Al año siguiente el joven Dalái Lama, presionado y falto de apoyo internacional, tuvo que firmar un tratado por el que el Tíbet se transformó en “provincia autónoma” de China. Una autonomía entendida al modo comunista que pronto dejó en papel mojado las promesas – respetar el sistema gubernativo tradicional del territorio y la autoridad del Dalái Lama, contar con su permiso para introducir reformas y no inmiscuirse en cuestiones religiosas – del pacto impuesto a los tibetanos desde una posición de fuerza. Durante los años cincuenta del siglo pasado fue aumentando la presencia militar comunista en el Tíbet y mejoraron las comunicaciones con el estado invasor. Algunas reformas, ciertamente, modernizaron costumbres ancestrales. Pero las órdenes que llegaban de Pekín no tardaron en evidenciar que los chinos y los tibetanos se relacionaban como conquistadores y conquistados respectivamente. Así lo percibió también la población autóctona, cuyo rechazo a la invasión fue en aumento.
Dispuestos Mao y sus seguidores a evitar más problemas, en 1959 nuevas tropas comunistas chinas entraron en el Tíbet, perpetraron sangrientas matanzas y ocuparon por completo el país. Miles de tibetanos fueron asesinados y otros miles – entre ellos el Dalái Lama – buscaron refugio en el exilio.

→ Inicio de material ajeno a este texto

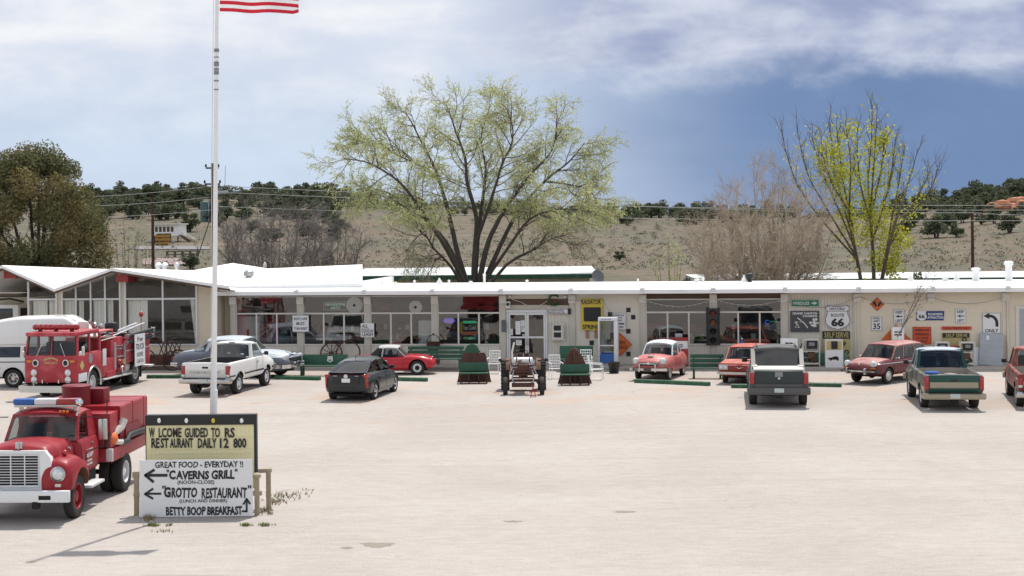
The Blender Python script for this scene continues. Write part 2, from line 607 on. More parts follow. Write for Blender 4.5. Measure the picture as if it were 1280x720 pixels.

Los comunistas chinos redoblaron entonces su empeño por destruir la cultura tibetana – por ejemplo, solo quedan unos cuantos monasterios budistas de los más de dos mil existentes antes de la invasión – y ordenaron trasladar al Tíbet a miles de familias chinas, principalmente de la etnia han.
Desde entonces, la Asamblea General de las Naciones Unidas ha aprobado sucesivas resoluciones –entre otras, las 1353 (XIV), 1723 (XVI) y 2079 (XX)– condenando los abusos a los derechos humanos perpetrados por China en el Tíbet e instando al gobierno comunista chino a respetar las libertades fundamentales de los tibetanos, incluyendo el derecho de autodeterminación.
La muerte de Mao, ciertamente, contribuyó a rebajar las tensiones, pero el país sigue invadido. El Premio Nóbel de la Paz Tenzin Gyatso – XIV Dalái Lama, jefe del gobierno tibetano en el exilio y cabeza del budismo tibetano – y sus compatriotas exiliados llevan décadas tratando de mantener viva en el mundo la llama de las reivindicaciones del pueblo tibetano.
Unas reclamaciones que, a pesar de los interesas creados por el enorme peso económico de China, cuentan con un creciente apoyo en la opinión pública internacional.